Proposed changes introduced in July would do away with “inappropriate” tax planning methods and deal with unintended consequences benefiting the “privileged few” whose numbers have grown significantly, Morneau said on Tuesday.

“We’ve had a 300-per-cent increase in the incorporation of professionals in the last 15 years,” Morneau told reporters after meeting with small business owners in Vancouver as part of cross-Canada consultations.

Small business owners in Canada pay the lowest income tax of all G7 countries and that provides investment opportunities to fuel job creation, but loopholes in the current tax system aren’t sustainable, Morneau said.

Incentives such as “income sprinkling” unfairly allow business owners to reduce taxes by shifting some of their earnings to family members who don’t have to work in the company, he said.

“Now we have a situation where a single woman who has two children, aged 12 and 14, and has the same amount of income as a married woman who has children who are 19 and 20 can find herself in a higher tax rate. So we see no reason why that should be so.”

RELATED: Proposed small-biz tax changes too broad: Wyper

But entrepreneurs say current incentives allow them to take on the risks of opening their own companies and, unlike salaried and public-sector employees, they don’t have a guaranteed pension or employment insurance protection.

Morneau said so-called passive investment income rules that allow a small business to build up a fund are unfair because that’s being used as a retirement-planning vehicle to defer tax on significant amounts of cash while others must abide by the limits of registered retired savings plans.

“If small businesses want to leave money in their business to potentially invest in the future of their business we understand and encourage that,” he said. “We just want to ensure that there’s no situation where they have a much, much better retirement income as a result of tax planning not available to other Canadians.”

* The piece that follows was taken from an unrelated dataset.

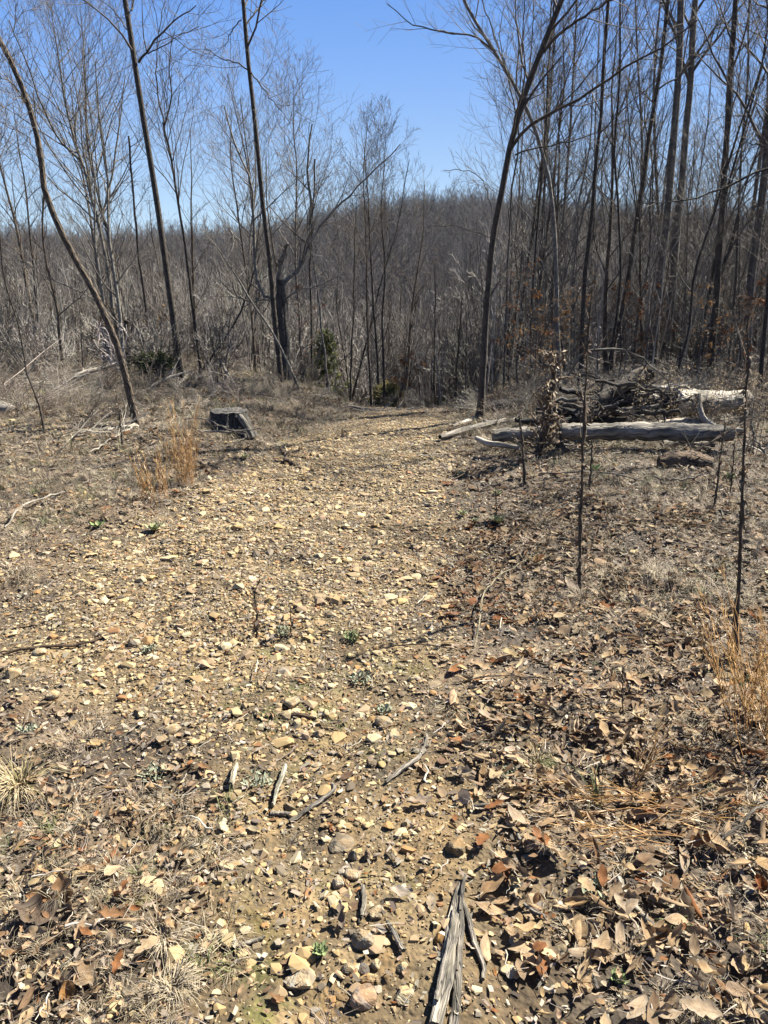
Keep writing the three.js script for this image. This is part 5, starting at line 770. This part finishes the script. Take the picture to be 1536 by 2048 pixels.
function silvery(label, px, py, w, seed, mi = 0) {
  const f = onGround(px, py), s = axisDepth(f) / FPX * w / 2, r = RNG(seed), gs = []; for (let k = 0; k < 70; k++) { const q = silverLeaf.clone(), a = r() * 6.28, el = 0.3 + 1.0 * r(), L = 0.012 + 0.014 * r(), rr = s * Math.sqrt(r()), b = r() * 6.28; q.translate(0, 0, 0.5); q.scale(L, L, L); q.rotateX(-el); q.rotateY(a); const x = Math.cos(b) * rr, z = Math.sin(b) * rr; q.translate(x, groundY(f.x + x, f.z + z) - f.y + 0.004 + 0.01 * r(), z); gs.push(q); }
  const g = thing('cudweed', label, 'plant', f); part('leaves', mergeGeometries(gs), silver[mi], g);
}
silvery('silvery green cudweed patch beside the bleached wood, lower middle', 518, 1568, 56, 1); silvery('silvery green cudweed patch right of the bottom leaves', 1195, 1785, 60, 2); silvery('silvery green patch in the leaf litter left of the gravel edge', 308, 1552, 50, 3); silvery('small silvery patch in the track near the middle', 722, 1362, 40, 4); silvery('small silvery patch on the track before the dead leaves', 768, 1424, 34, 5); silvery('silvery patch under the curled leaves right of the track', 1010, 1550, 40, 6); silvery('tiny silvery patch below the small oak leaf on the gravel', 568, 1268, 30, 7); silvery('tiny silvery patch on the left part of the gravel', 300, 1300, 30, 8); silvery('small bright green seedling at the bottom right', 1238, 1965, 24, 9, 1); silvery('small green seedling in the soil left of the rounded stone', 640, 1912, 18, 10, 1); silvery('greenish patch on the gravel right of the reddish stems', 705, 1276, 30, 11, 1); silvery('silvery patch at the left edge of the leaves, under the tan wedge', 60, 1465, 40, 12);

// ---------------------------------------------------------------- sticks and wood in the foreground
function stick(name, label, cat, px, w, mat, o = {}) {
  logN++; const n = o.n ?? 18, P = smooth(px.map(([x, y]) => onGround(x, y)), n), s = axisDepth(P[n >> 1]) / FPX / 2, r = RNG(5000 + logN), R = P.map((_, i) => table(w.map((v, k) => [k / (w.length - 1), v]), i / n) * s), B = new Buf();
  P.forEach((p, i) => { p.y = groundY(p.x, p.z) + R[i] * (o.lift ?? 0.7) + 0.004 + (o.arch ?? 0) * Math.sin(Math.PI * i / n); p.addScaledVector(rv(r), o.wob ?? 0.0015); });
  const c = P[n >> 1].clone(), g = thing(name, label, cat, c); B.tube(P, R, R[n >> 1] > 0.006 ? 9 : 6, { rough: 0.14, seed: logN, vs: 0.25, flat: o.flat, cap: true, cap0: true }); part('stem', B.geo(), mat, g, c);
  for (const [bp, bw] of o.forks ?? []) { const F = smooth(bp.map(([x, y]) => onGround(x, y)), 8); F.forEach((p) => { p.y = groundY(p.x, p.z) + 0.012; }); const C = new Buf(); C.tube(F, F.map((_, i) => bw * s * (1 - i * 0.06)), 6, { rough: 0.12, seed: logN, cap: true }); part('fork', C.geo(), mat, g, c); }
}
{ // weathered plank of split grey wood
  const c = onGround(900, 1930), g = thing('weathered_wood', 'long split weathered grey plank of wood at the bottom, right of the centre', 'driftwood', c), r = RNG(61);
  [[[[921, 1772], [912, 1810], [905, 1860], [896, 1930], [886, 1990], [870, 2060]], [6, 20, 27, 24, 28, 26], 0.014], [[[922, 1800], [922, 1850], [918, 1920], [915, 1990], [905, 2070]], [7, 15, 14, 17, 16], 0.011], [[[908, 1830], [900, 1900], [885, 1965], [872, 2020]], [6, 12, 14, 10], 0.028], [[[930, 1765], [924, 1800], [920, 1840]], [4, 9, 5], 0.03]].forEach(([px, w, lift], k) => {
    const P = smooth(px.map(([x, y]) => onGround(x, y)), 26), s = axisDepth(P[13]) / FPX / 2, B = new Buf(), R = P.map((_, i) => table(w.map((v, q) => [q / (w.length - 1), v]), i / 26) * s * (1 + 0.12 * vnoise(i * 0.7, k * 9))); P.forEach((p) => { p.y = groundY(p.x, p.z) + lift; }); 
    const S = 20, base = new Buf(); base.tube(P, R, S, { rough: 0.16, flute: 0.07, seed: k * 5.1, vs: 0.25, cap: true, cap0: true }); for (let q = 0; q < base.p.length; q += 3) { const gx = base.p[q], gz = base.p[q + 2]; let best = 0, bd = 9; P.forEach((p, i) => { const e = (p.x - gx) ** 2 + (p.z - gz) ** 2; if (e < bd) { bd = e; best = i; } }); base.p[q + 1] = P[best].y + (base.p[q + 1] - P[best].y) * 0.6 + 0.003 * vnoise(gx * 220, gz * 12); }
    const gg = base.geo(); gg.computeVertexNormals(); part('splinter', gg, k % 2 ? M.oldGrey : M.weather, g, c);
  });
}
stick('stick', 'pale knobbly stick lying close along the right side of the plank', 'stick', [[918, 1790], [936, 1840], [950, 1895], [968, 1940], [965, 1965]], [7, 12, 12, 11, 8], M.weather, { lift: 1.2 });
stick('stick', 'forked grey-brown stick on the mossy soil, lower middle', 'stick', [[580, 1648], [612, 1626], [645, 1603], [668, 1584], [664, 1572]], [8, 9, 9, 8, 7], M.weather, { lift: 1 });
stick('stick', 'curved pale forked stick in the dry leaves, middle right', 'stick', [[772, 1570], [800, 1548], [832, 1526], [850, 1500], [854, 1474]], [7, 9, 9, 8, 6], M.bleach, { lift: 1.4, forks: [[[[838, 1520], [856, 1500], [862, 1486]], 6]] });
stick('bleached_wood', 'bleached splintered piece of wood standing over the moss', 'driftwood', [[546, 1618], [553, 1592], [562, 1568], [572, 1542]], [12, 15, 18, 16], wood([0.66, 0.58, 0.45]), { flat: 0.5, lift: 1 });
stick('bleached_wood', 'short bleached piece of wood left of the silvery patch', 'driftwood', [[462, 1580], [468, 1560], [474, 1536]], [18, 22, 14], wood([0.62, 0.53, 0.38]), { flat: 0.5, lift: 0.8 });
stick('stick', 'long dark twig lying across the left gravel', 'stick', [[5, 1312], [60, 1302], [120, 1296], [180, 1288], [235, 1268]], [4, 6, 6, 5, 3], M.rot, { lift: 1.4 });
stick('stick', 'thin twig at the far left edge of the gravel', 'stick', [[0, 1262], [40, 1259], [75, 1254]], [3, 4, 3], M.rot, { lift: 1.4 });
stick('stick', 'dark flat piece of wood in the gravel, before the yellowish stone', 'stick', [[575, 1434], [605, 1437], [632, 1442]], [9, 12, 8], M.rot, { lift: 0.8, flat: 0.6 });
stick('stick', 'pale crossed stick, upper one above the big rounded stone', 'stick', [[775, 1850], [792, 1880], [806, 1908]], [8, 11, 9], M.weather, { lift: 1.2 });
stick('stick', 'small bark-stripped piece of wood beside the pale flat-topped stone', 'stick', [[724, 1838], [728, 1808], [726, 1780]], [10, 14, 12], M.bleach, { flat: 0.7, lift: 1 });
stick('stick', 'dark thin stick beside the upright small piece of wood', 'stick', [[718, 1850], [721, 1815], [716, 1790]], [4, 5, 4], M.char, { lift: 1 });
stick('stick', 'grey stick in the leaves right of the rusty leaf, lower right', 'stick', [[948, 1618], [980, 1616], [1022, 1614], [1048, 1618]], [8, 9, 9, 6], M.weather, { lift: 1.1 });
stick('stick', 'long brown stick slanting down through the lower right leaves', 'stick', [[1020, 1790], [1060, 1826], [1110, 1846], [1160, 1860], [1205, 1875]], [5, 8, 9, 8, 6], M.oldGrey, { lift: 1.5 });
stick('stick', 'pale slanting branch in the leaves above the silvery patch', 'stick', [[1020, 1648], [1045, 1690], [1080, 1700], [1115, 1730]], [5, 8, 8, 6], M.weather, { lift: 1.4 });
stick('stick', 'stick pointing down to the bottom edge, right of the plank', 'stick', [[1165, 1912], [1180, 1945], [1195, 1985]], [8, 9, 7], M.oldGrey, { lift: 1.2 });
stick('stick', 'pale peeled branch between curled leaves at lower right', 'stick', [[1236, 1760], [1255, 1805], [1280, 1835], [1312, 1862]], [12, 14, 13, 9], M.bleach, { lift: 1.1 });
stick('stick', 'long grey twig slanting in from the right edge at lower right', 'stick', [[1400, 1730], [1440, 1695], [1490, 1655], [1536, 1610]], [4, 5, 5, 4], M.oldGrey, { lift: 3, arch: 0.02 });
stick('stick', 'thick pale stick end at the bottom right corner', 'stick', [[1480, 2048], [1515, 2036], [1560, 2026]], [16, 18, 16], M.weather, { lift: 0.9 });
stick('stick', 'pale stub of wood in the soil at the bottom left', 'stick', [[475, 1898], [500, 1890], [530, 1878]], [7, 9, 6], M.bleach, { lift: 1.1 });
stick('stick', 'short grey stick under the bleached splintered piece', 'stick', [[540, 1632], [560, 1632], [582, 1632]], [8, 9, 7], M.weather, { lift: 1 });
stick('straw', 'long pale straw bent over the edge of the track at right', 'straw', [[1062, 1118], [1020, 1155], [985, 1188], [966, 1212], [958, 1262], [950, 1300]], [2, 3, 3, 3, 3, 2], wood([0.66, 0.54, 0.34]), { lift: 4, arch: 0.05 });
stick('straw', 'thin reddish vine stem across the track edge, upper one', 'vine', [[768, 1303], [820, 1304], [880, 1308], [930, 1312]], [2, 3, 3, 2], M.rot, { lift: 5, arch: 0.02 });
stick('straw', 'thin reddish vine stem across the leaves, lower one', 'vine', [[905, 1372], [980, 1368], [1060, 1369], [1115, 1371]], [2, 3, 3, 2], M.rot, { lift: 5, arch: 0.02 });
stick('straw', 'thin pale vine stem across the grass before the rotten stump', 'vine', [[1080, 955], [1160, 957], [1240, 962], [1290, 968]], [2, 3, 3, 2], M.weather, { lift: 5, arch: 0.03 });
stick('straw', 'pale bent stem lying in the dead grass at far left', 'stick', [[10, 1062], [50, 1030], [95, 1010], [130, 990]], [3, 4, 4, 3], M.bleach, { lift: 4, arch: 0.04 });
// leaves that stand out
function bigLeaf(label, px, py, w, kind, tone, yaw, tilt, seed, o = {}) { const f = onGround(px, py), s = axisDepth(f) / FPX * w, m = new THREE.Mesh(leafGeo(kind, { seed, w: 0.26, curl: 0.8, nv: kind === 'oak' ? 20 : 12, nu: 6, bend: 0.4, twist: 0.4, wave: 0.05, ...o }), leafMat(tone)); m.name = numbered('dry_leaf'); m.castShadow = m.receiveShadow = true; m.position.set(f.x, f.y + 0.022, f.z); m.rotation.set(tilt, yaw, tilt * 0.5, 'YXZ'); m.scale.setScalar(s); scene.add(m); tag(m, label, 'leaf'); }
bigLeaf('large dark grey-brown oak leaf at lower left', 92, 1845, 130, 'oak', [0.17, 0.135, 0.11], 1.5, 0.15, 201, { w: 0.3 });
bigLeaf('brown lobed oak leaf standing up behind the large dark one', 132, 1800, 80, 'oak', [0.38, 0.245, 0.145], 0.5, 0.8, 202, { w: 0.3 });
bigLeaf('reddish brown curled leaf left of the brown lobed one', 82, 1812, 60, 'oval', [0.32, 0.185, 0.10], 1.7, 0.3, 203, { curl: 1.5 });
bigLeaf('folded rust-brown leaf above the pale curly tuft, lower left', 228, 1842, 66, 'oak', [0.30, 0.175, 0.095], 2.0, 0.4, 204);
bigLeaf('brown leaf at the bottom left, lying before the orange one', 180, 1955, 56, 'oval', [0.30, 0.225, 0.15], 1.1, 0.2, 205, { curl: 0.5, w: 0.35 });
bigLeaf('bright orange-brown leaf at the bottom left corner', 140, 2000, 44, 'oval', [0.50, 0.28, 0.11], 0.4, 0.7, 206, { w: 0.4 });
bigLeaf('long curled leaf with white ribs and a red edge at right', 1236, 1458, 66, 'oval', [0.42, 0.33, 0.26], 1.5, 0.2, 207, { curl: 1.7, w: 0.22 });
bigLeaf('pale round leaf standing on edge among stones right of the middle', 928, 1605, 34, 'oval', [0.56, 0.50, 0.44], 0.2, 1.1, 208, { w: 0.38, curl: 0.3 });
bigLeaf('large flat tan leaf at the bottom right', 1472, 1995, 62, 'oval', [0.34, 0.255, 0.185], 2.3, 0.2, 209, { w: 0.34, curl: 0.3 });
bigLeaf('rusty red leaf at the right edge near the bottom', 1518, 1782, 46, 'oval', [0.36, 0.13, 0.045], 1.0, 0.9, 210, { w: 0.34 });
bigLeaf('ribbed tan leaf lying on a dark hollow, lower right', 1225, 1910, 84, 'oval', [0.46, 0.36, 0.25], 1.6, 0.15, 211, { w: 0.22, curl: 0.7 });
bigLeaf('orange leaf beside the foot of the tall stalk', 1115, 1222, 20, 'oval', [0.55, 0.26, 0.06], 0.7, 0.4, 212, { w: 0.4 });
bigLeaf('small russet oak leaf upright on the gravel by the reddish stems', 516, 1258, 26, 'oak', [0.26, 0.15, 0.09], 0.2, 1.2, 213, { w: 0.4 });
bigLeaf('pale grey leaf scrap on the gravel beside the russet oak leaf', 542, 1283, 26, 'oak', [0.52, 0.47, 0.41], 1.4, 0.2, 214, { w: 0.4 });
bigLeaf('pale long leaf beside the big tuft at the left edge', 100, 1588, 72, 'oval', [0.50, 0.42, 0.34], 1.0, 0.2, 215, { w: 0.2, curl: 1.2 });
bigLeaf('grey ribbed leaf on bare soil above the crossed stick', 802, 1796, 48, 'oval', [0.46, 0.42, 0.38], 1.5, 0.1, 216, { w: 0.26, curl: 0.4 });
bigLeaf('crumpled dark grey leaf left of the big rounded stone', 684, 1845, 56, 'oak', [0.30, 0.26, 0.23], 0.2, 0.5, 217, { curl: 1.6, wave: 0.09 });
bigLeaf('grey ribbed leaf with a torn edge, right of the silvery patch', 840, 1612, 60, 'oak', [0.40, 0.34, 0.28], 1.9, 0.1, 218, { curl: 0.6 });

renderer.render(scene, camera);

Morneau also said he’s against small businesses converting regular income into capital gains and paying half the tax rate, so that provision would also be changed.

The consultation period on the tax changes will end on Oct. 2.

Conservative finance critic Pierre Poilievre called on Morneau to back down on the policy reforms.

“Prime Justin Trudeau and Finance Minister Bill Morneau are creating two classes of taxpayers,” he said in Ottawa.

“What minister Morneau is proposing is not solving a tax avoidance problem, it’s avoiding a revenue shortfall problem. Minister Morneau has spent the cupboard bare and he’s now looking to raise taxes on small businesses to pay for it.”

Poilievre said Morneau has not explained a planned reasonableness test to ensure small businesses are legitimately claiming the work of family members, and companies would be forced to spend time and money explaining themselves to bureaucrats.

“Family members regularly contribute to small businesses, to family farms and to other enterprises, and there’s nothing wrong with them being appropriately compensated for that work.”

However, Poilievre could not explain why professionals including doctors would need such an advantage, saying only that he doesn’t accept the government’s characterization of passive investment.

Doctors have been vehemently opposed to the proposed changes, and Morneau noted they negotiate agreements with provinces.

“My response is the tax code is not the way we should be deciding on how to compensate people,” Morneau said.